The other thing that I'd love somebody to perhaps ask Tony Burke—and maybe some of you in your contribution to this debate this afternoon could explain this to me—is where these buybacks are going to come from. Are they going to come out of my community in Renmark? Are you going to turn up in Renmark and tell people that you're going to take more water out of their community? I have to tell you right now that Renmark has just recovered from the massive number of buybacks that have come out of the community. They're just back on their feet and the economy is starting to move after a time when every second shop in the main street of Renmark was shut because of the uncertainty and the Swiss-cheese effect of ripping water entitlements out in the middle of a community.
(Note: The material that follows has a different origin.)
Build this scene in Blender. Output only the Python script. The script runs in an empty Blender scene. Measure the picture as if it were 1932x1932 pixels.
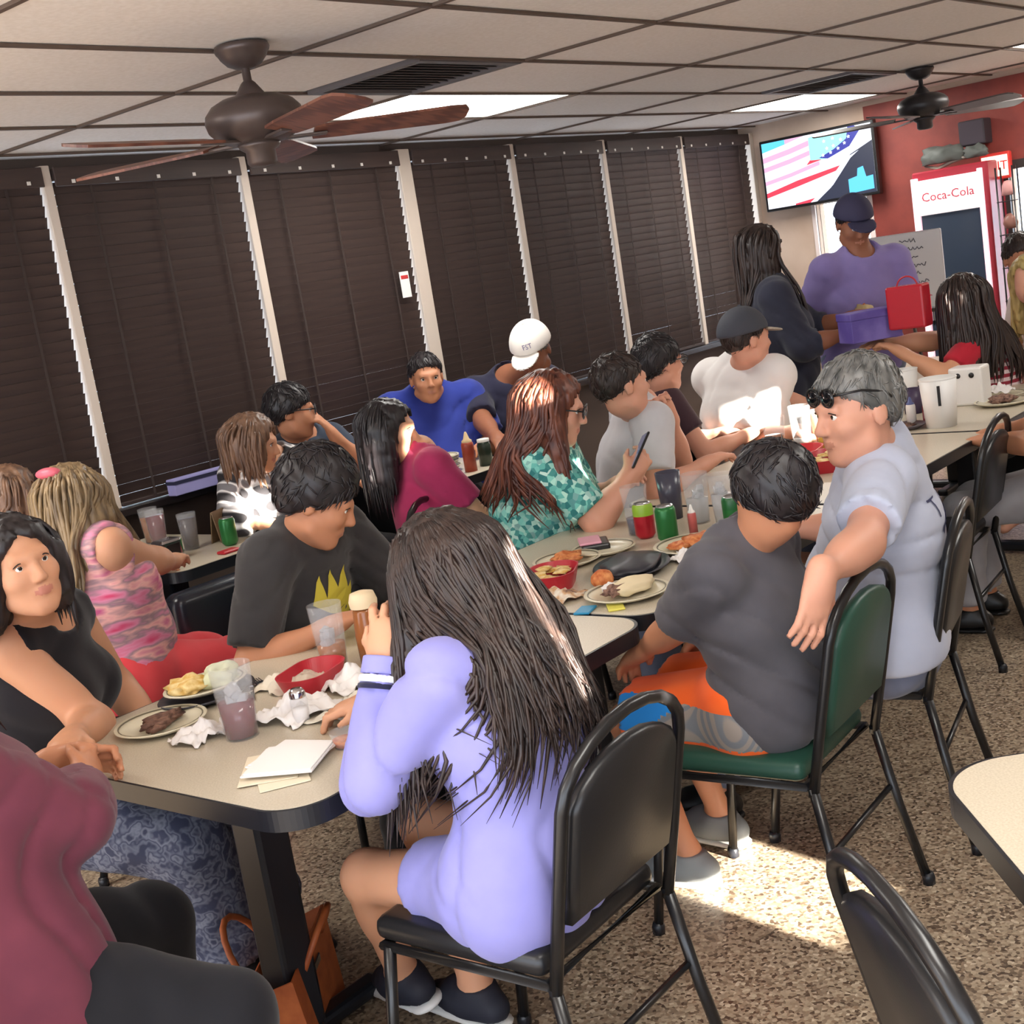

The cost of the delivery of our irrigation water went through the roof, because there were half the number of irrigators irrigating off the same system. You don't understand until you're part of these communities how it rips the very guts out of the communities when you come in and randomly take from here and there.

Senator Hanson-Young interjecting—

I'd love to know, Senator Hanson-Young, which communities you are going to take the water from. You tell me. Is it coming out of Renmark? Is it coming out of Berri? Where is it coming from?